Reproduce each line exactly.
****
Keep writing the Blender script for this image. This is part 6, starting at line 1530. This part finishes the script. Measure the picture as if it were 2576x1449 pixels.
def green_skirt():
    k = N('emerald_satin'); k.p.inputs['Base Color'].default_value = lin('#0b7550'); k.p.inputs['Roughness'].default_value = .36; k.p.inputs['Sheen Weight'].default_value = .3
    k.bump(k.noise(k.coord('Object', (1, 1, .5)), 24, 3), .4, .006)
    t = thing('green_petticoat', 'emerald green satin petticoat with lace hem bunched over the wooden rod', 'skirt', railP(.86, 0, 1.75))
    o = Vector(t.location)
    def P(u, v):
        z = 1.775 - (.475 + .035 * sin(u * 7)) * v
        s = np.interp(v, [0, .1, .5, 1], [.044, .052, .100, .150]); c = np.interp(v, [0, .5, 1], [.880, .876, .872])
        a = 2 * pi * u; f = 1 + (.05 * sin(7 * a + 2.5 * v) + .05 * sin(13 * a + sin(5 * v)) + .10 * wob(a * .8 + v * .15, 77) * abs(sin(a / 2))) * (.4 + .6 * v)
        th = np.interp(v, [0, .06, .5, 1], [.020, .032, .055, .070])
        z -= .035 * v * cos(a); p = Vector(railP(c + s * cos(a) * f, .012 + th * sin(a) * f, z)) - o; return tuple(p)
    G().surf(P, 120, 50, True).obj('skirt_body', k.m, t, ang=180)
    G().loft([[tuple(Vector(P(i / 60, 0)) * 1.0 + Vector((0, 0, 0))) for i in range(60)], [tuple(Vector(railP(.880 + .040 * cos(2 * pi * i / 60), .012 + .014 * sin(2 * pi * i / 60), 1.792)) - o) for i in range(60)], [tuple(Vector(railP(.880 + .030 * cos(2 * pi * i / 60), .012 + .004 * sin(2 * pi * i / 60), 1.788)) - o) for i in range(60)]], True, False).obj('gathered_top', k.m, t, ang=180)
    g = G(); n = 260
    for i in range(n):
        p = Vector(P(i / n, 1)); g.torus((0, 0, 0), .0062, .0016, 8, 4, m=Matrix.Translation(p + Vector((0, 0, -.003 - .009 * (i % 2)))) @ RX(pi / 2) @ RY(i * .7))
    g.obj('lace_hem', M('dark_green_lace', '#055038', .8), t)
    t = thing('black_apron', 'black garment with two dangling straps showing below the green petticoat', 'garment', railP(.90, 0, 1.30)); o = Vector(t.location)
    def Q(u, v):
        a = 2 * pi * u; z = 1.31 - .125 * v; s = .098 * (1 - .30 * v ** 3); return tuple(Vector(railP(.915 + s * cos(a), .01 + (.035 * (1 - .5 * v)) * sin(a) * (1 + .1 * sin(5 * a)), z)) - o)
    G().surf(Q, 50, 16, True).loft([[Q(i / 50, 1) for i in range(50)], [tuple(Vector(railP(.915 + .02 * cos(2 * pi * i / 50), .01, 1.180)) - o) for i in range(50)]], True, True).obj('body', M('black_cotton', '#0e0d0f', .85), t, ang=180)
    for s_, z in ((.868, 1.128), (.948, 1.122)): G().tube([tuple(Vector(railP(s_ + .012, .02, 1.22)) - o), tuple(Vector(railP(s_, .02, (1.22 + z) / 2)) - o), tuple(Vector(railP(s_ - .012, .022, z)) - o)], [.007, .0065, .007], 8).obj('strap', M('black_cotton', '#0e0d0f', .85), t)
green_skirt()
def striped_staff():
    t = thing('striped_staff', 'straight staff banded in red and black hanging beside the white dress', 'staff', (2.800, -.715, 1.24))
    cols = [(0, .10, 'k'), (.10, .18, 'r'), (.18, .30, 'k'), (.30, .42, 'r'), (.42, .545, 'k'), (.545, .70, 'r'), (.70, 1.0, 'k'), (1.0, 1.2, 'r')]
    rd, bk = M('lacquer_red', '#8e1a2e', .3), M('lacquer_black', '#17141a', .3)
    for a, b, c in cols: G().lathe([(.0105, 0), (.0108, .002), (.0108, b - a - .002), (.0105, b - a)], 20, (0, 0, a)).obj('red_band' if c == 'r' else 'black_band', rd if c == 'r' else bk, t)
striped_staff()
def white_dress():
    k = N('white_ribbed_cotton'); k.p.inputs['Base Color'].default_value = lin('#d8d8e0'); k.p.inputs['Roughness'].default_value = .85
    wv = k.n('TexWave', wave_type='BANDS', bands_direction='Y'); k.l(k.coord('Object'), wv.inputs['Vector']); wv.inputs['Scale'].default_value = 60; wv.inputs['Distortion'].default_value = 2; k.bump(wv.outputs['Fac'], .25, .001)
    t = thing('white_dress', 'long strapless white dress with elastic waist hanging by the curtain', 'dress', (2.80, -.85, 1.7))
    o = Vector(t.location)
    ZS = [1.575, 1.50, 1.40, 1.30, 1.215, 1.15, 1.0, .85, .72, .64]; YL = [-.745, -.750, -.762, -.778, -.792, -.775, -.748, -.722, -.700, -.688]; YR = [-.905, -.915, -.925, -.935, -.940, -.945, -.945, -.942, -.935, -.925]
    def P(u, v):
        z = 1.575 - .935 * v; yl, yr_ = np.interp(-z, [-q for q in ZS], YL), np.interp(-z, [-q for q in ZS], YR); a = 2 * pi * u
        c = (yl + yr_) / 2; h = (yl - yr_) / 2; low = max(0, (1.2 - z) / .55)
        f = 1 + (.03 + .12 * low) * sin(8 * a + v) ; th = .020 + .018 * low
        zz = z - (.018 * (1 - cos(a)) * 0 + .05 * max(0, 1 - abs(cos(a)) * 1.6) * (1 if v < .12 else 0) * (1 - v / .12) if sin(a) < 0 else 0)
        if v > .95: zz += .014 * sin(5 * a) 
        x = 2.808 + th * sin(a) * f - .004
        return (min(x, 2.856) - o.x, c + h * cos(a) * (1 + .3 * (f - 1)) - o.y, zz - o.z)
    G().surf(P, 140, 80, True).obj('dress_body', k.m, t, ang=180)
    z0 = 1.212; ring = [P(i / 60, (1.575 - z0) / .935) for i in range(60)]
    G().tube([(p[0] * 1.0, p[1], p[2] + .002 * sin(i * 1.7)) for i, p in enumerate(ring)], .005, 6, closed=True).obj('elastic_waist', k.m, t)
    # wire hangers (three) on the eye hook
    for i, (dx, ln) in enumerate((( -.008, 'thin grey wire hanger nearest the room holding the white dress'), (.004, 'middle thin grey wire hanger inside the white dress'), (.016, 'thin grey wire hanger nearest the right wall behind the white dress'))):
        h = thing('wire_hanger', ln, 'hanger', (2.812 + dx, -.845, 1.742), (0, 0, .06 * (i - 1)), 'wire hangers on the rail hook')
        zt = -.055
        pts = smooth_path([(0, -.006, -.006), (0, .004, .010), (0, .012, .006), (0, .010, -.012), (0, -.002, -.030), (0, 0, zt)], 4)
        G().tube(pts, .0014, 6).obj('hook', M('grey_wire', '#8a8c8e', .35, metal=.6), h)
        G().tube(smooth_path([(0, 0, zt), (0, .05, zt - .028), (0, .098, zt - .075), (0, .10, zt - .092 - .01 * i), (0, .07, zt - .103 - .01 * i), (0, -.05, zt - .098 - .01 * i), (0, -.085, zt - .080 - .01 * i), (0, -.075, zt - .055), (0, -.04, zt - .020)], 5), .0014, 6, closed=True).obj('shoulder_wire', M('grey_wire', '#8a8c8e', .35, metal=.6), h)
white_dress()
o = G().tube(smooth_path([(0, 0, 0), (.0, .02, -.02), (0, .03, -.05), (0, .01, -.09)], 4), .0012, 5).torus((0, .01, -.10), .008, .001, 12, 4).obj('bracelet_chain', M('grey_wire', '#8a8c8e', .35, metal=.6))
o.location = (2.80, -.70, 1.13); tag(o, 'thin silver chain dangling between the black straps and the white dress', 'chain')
****
**Answer to the task:**
Keep writing the Blender script for this image. This is part 6, starting at line 1530. This part finishes the script. Measure the picture as if it were 2576x1449 pixels.
def green_skirt():
    k = N('emerald_satin'); k.p.inputs['Base Color'].default_value = lin('#0b7550'); k.p.inputs['Roughness'].default_value = .36; k.p.inputs['Sheen Weight'].default_value = .3
    k.bump(k.noise(k.coord('Object', (1, 1, .5)), 24, 3), .4, .006)
    t = thing('green_petticoat', 'emerald green satin petticoat with lace hem bunched over the wooden rod', 'skirt', railP(.86, 0, 1.75))
    o = Vector(t.location)
    def P(u, v):
        z = 1.775 - (.475 + .035 * sin(u * 7)) * v
        s = np.interp(v, [0, .1, .5, 1], [.044, .052, .100, .150]); c = np.interp(v, [0, .5, 1], [.880, .876, .872])
        a = 2 * pi * u; f = 1 + (.05 * sin(7 * a + 2.5 * v) + .05 * sin(13 * a + sin(5 * v)) + .10 * wob(a * .8 + v * .15, 77) * abs(sin(a / 2))) * (.4 + .6 * v)
        th = np.interp(v, [0, .06, .5, 1], [.020, .032, .055, .070])
        z -= .035 * v * cos(a); p = Vector(railP(c + s * cos(a) * f, .012 + th * sin(a) * f, z)) - o; return tuple(p)
    G().surf(P, 120, 50, True).obj('skirt_body', k.m, t, ang=180)
    G().loft([[tuple(Vector(P(i / 60, 0)) * 1.0 + Vector((0, 0, 0))) for i in range(60)], [tuple(Vector(railP(.880 + .040 * cos(2 * pi * i / 60), .012 + .014 * sin(2 * pi * i / 60), 1.792)) - o) for i in range(60)], [tuple(Vector(railP(.880 + .030 * cos(2 * pi * i / 60), .012 + .004 * sin(2 * pi * i / 60), 1.788)) - o) for i in range(60)]], True, False).obj('gathered_top', k.m, t, ang=180)
    g = G(); n = 260
    for i in range(n):
        p = Vector(P(i / n, 1)); g.torus((0, 0, 0), .0062, .0016, 8, 4, m=Matrix.Translation(p + Vector((0, 0, -.003 - .009 * (i % 2)))) @ RX(pi / 2) @ RY(i * .7))
    g.obj('lace_hem', M('dark_green_lace', '#055038', .8), t)
    t = thing('black_apron', 'black garment with two dangling straps showing below the green petticoat', 'garment', railP(.90, 0, 1.30)); o = Vector(t.location)
    def Q(u, v):
        a = 2 * pi * u; z = 1.31 - .125 * v; s = .098 * (1 - .30 * v ** 3); return tuple(Vector(railP(.915 + s * cos(a), .01 + (.035 * (1 - .5 * v)) * sin(a) * (1 + .1 * sin(5 * a)), z)) - o)
    G().surf(Q, 50, 16, True).loft([[Q(i / 50, 1) for i in range(50)], [tuple(Vector(railP(.915 + .02 * cos(2 * pi * i / 50), .01, 1.180)) - o) for i in range(50)]], True, True).obj('body', M('black_cotton', '#0e0d0f', .85), t, ang=180)
    for s_, z in ((.868, 1.128), (.948, 1.122)): G().tube([tuple(Vector(railP(s_ + .012, .02, 1.22)) - o), tuple(Vector(railP(s_, .02, (1.22 + z) / 2)) - o), tuple(Vector(railP(s_ - .012, .022, z)) - o)], [.007, .0065, .007], 8).obj('strap', M('black_cotton', '#0e0d0f', .85), t)
green_skirt()
def striped_staff():
    t = thing('striped_staff', 'straight staff banded in red and black hanging beside the white dress', 'staff', (2.800, -.715, 1.24))
    cols = [(0, .10, 'k'), (.10, .18, 'r'), (.18, .30, 'k'), (.30, .42, 'r'), (.42, .545, 'k'), (.545, .70, 'r'), (.70, 1.0, 'k'), (1.0, 1.2, 'r')]
    rd, bk = M('lacquer_red', '#8e1a2e', .3), M('lacquer_black', '#17141a', .3)
    for a, b, c in cols: G().lathe([(.0105, 0), (.0108, .002), (.0108, b - a - .002), (.0105, b - a)], 20, (0, 0, a)).obj('red_band' if c == 'r' else 'black_band', rd if c == 'r' else bk, t)
striped_staff()
def white_dress():
    k = N('white_ribbed_cotton'); k.p.inputs['Base Color'].default_value = lin('#d8d8e0'); k.p.inputs['Roughness'].default_value = .85
    wv = k.n('TexWave', wave_type='BANDS', bands_direction='Y'); k.l(k.coord('Object'), wv.inputs['Vector']); wv.inputs['Scale'].default_value = 60; wv.inputs['Distortion'].default_value = 2; k.bump(wv.outputs['Fac'], .25, .001)
    t = thing('white_dress', 'long strapless white dress with elastic waist hanging by the curtain', 'dress', (2.80, -.85, 1.7))
    o = Vector(t.location)
    ZS = [1.575, 1.50, 1.40, 1.30, 1.215, 1.15, 1.0, .85, .72, .64]; YL = [-.745, -.750, -.762, -.778, -.792, -.775, -.748, -.722, -.700, -.688]; YR = [-.905, -.915, -.925, -.935, -.940, -.945, -.945, -.942, -.935, -.925]
    def P(u, v):
        z = 1.575 - .935 * v; yl, yr_ = np.interp(-z, [-q for q in ZS], YL), np.interp(-z, [-q for q in ZS], YR); a = 2 * pi * u
        c = (yl + yr_) / 2; h = (yl - yr_) / 2; low = max(0, (1.2 - z) / .55)
        f = 1 + (.03 + .12 * low) * sin(8 * a + v) ; th = .020 + .018 * low
        zz = z - (.018 * (1 - cos(a)) * 0 + .05 * max(0, 1 - abs(cos(a)) * 1.6) * (1 if v < .12 else 0) * (1 - v / .12) if sin(a) < 0 else 0)
        if v > .95: zz += .014 * sin(5 * a) 
        x = 2.808 + th * sin(a) * f - .004
        return (min(x, 2.856) - o.x, c + h * cos(a) * (1 + .3 * (f - 1)) - o.y, zz - o.z)
    G().surf(P, 140, 80, True).obj('dress_body', k.m, t, ang=180)
    z0 = 1.212; ring = [P(i / 60, (1.575 - z0) / .935) for i in range(60)]
    G().tube([(p[0] * 1.0, p[1], p[2] + .002 * sin(i * 1.7)) for i, p in enumerate(ring)], .005, 6, closed=True).obj('elastic_waist', k.m, t)
    # wire hangers (three) on the eye hook
    for i, (dx, ln) in enumerate((( -.008, 'thin grey wire hanger nearest the room holding the white dress'), (.004, 'middle thin grey wire hanger inside the white dress'), (.016, 'thin grey wire hanger nearest the right wall behind the white dress'))):
        h = thing('wire_hanger', ln, 'hanger', (2.812 + dx, -.845, 1.742), (0, 0, .06 * (i - 1)), 'wire hangers on the rail hook')
        zt = -.055
        pts = smooth_path([(0, -.006, -.006), (0, .004, .010), (0, .012, .006), (0, .010, -.012), (0, -.002, -.030), (0, 0, zt)], 4)
        G().tube(pts, .0014, 6).obj('hook', M('grey_wire', '#8a8c8e', .35, metal=.6), h)
        G().tube(smooth_path([(0, 0, zt), (0, .05, zt - .028), (0, .098, zt - .075), (0, .10, zt - .092 - .01 * i), (0, .07, zt - .103 - .01 * i), (0, -.05, zt - .098 - .01 * i), (0, -.085, zt - .080 - .01 * i), (0, -.075, zt - .055), (0, -.04, zt - .020)], 5), .0014, 6, closed=True).obj('shoulder_wire', M('grey_wire', '#8a8c8e', .35, metal=.6), h)
white_dress()
o = G().tube(smooth_path([(0, 0, 0), (.0, .02, -.02), (0, .03, -.05), (0, .01, -.09)], 4), .0012, 5).torus((0, .01, -.10), .008, .001, 12, 4).obj('bracelet_chain', M('grey_wire', '#8a8c8e', .35, metal=.6))
o.location = (2.80, -.70, 1.13); tag(o, 'thin silver chain dangling between the black straps and the white dress', 'chain')